Estar no set, ver todo o cenário, figurino, os atores se preparando… para mim é motivo de muito orgulho. Uma história sergipana sendo contada dessa forma é incrível.
Gabriella Ferreira (Oxente Pipoca): O nosso portal, Oxente Pipoca, fala muito sobre essa valorização do cinema nacional, do cinema nordestino e, com certeza, do cinema sergipano.
E eu queria que você falasse um pouquinho…você comentou da dificuldade de fazer arte no Brasil, né? A gente sabe, principalmente para quem está fora do eixo Rio–São Paulo. Eu queria que você terminasse sua fala falando um pouco sobre isso, sobre essa mensagem de esperança para muita gente que está começando a graduação, começando a trabalhar com cinema, para que saibam: é possível.
Cacilda de Jesus: Então, eu tenho tido a sorte de trabalhar em projetos importantes, né? E acabei adquirindo experiência de trabalhar com editais. A gente tem feito editais nacionais. No ano passado, concorremos ao Kikito de Ouro em Gramado com Velho Chico, a Alma do Povo Xokó, junto com a Michele, que está aqui e faz nosso still e assessoria de imprensa.
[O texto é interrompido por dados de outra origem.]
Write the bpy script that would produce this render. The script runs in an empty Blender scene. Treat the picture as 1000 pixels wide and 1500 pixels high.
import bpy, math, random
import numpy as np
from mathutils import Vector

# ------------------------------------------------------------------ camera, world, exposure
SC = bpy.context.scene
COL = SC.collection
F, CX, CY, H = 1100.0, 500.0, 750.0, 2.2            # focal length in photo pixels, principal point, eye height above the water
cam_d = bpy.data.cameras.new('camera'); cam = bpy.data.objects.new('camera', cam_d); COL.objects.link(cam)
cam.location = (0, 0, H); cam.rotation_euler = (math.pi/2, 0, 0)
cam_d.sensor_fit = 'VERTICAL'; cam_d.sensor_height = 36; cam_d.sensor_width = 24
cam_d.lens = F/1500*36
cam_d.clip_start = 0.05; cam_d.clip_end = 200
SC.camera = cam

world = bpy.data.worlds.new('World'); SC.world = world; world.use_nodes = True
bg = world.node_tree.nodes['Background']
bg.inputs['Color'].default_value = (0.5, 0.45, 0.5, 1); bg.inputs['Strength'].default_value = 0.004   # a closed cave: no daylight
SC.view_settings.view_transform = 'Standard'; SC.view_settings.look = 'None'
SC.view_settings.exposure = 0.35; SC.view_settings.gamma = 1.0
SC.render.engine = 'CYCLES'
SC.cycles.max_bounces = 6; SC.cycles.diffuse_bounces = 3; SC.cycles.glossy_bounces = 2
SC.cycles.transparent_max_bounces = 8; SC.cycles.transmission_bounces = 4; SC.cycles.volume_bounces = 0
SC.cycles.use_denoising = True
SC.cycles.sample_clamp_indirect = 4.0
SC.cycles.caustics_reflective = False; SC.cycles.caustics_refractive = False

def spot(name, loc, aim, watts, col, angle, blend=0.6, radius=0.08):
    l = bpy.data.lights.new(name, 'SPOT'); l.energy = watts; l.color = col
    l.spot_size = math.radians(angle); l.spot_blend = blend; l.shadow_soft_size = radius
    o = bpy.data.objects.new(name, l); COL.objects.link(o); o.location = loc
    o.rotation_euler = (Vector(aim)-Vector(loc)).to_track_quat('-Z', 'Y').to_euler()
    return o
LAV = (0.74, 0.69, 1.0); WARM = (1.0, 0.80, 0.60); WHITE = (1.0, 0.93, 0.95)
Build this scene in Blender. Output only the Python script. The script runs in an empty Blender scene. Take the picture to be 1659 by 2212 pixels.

O que eu digo para esses jovens é: não desistam, né? Com a Lei Paulo Gustavo, teremos uma gama de projetos, uma produção incrível de curtas, médias e séries. Procurem fazer bons trabalhos, bons roteiros, projetos de qualidade. Eu quero muito contribuir com o cinema sergipano. Que Corações Naufragados, assim como Velho Chico, possa abrir portas. Foi emocionante pisar naquele tapete vermelho, um sonho realizado.
E eu quero que as pessoas pensem: Corações Naufragados não é apenas um filme da Cacilda de Jesus ou da WG Produções, mas sim um filme de Sergipe. Que sirva de referência e inspire outros a fazerem cinema. Se você tem um sonho de produzir um projeto cinematográfico, não desista. Lá na frente, vai dar certo.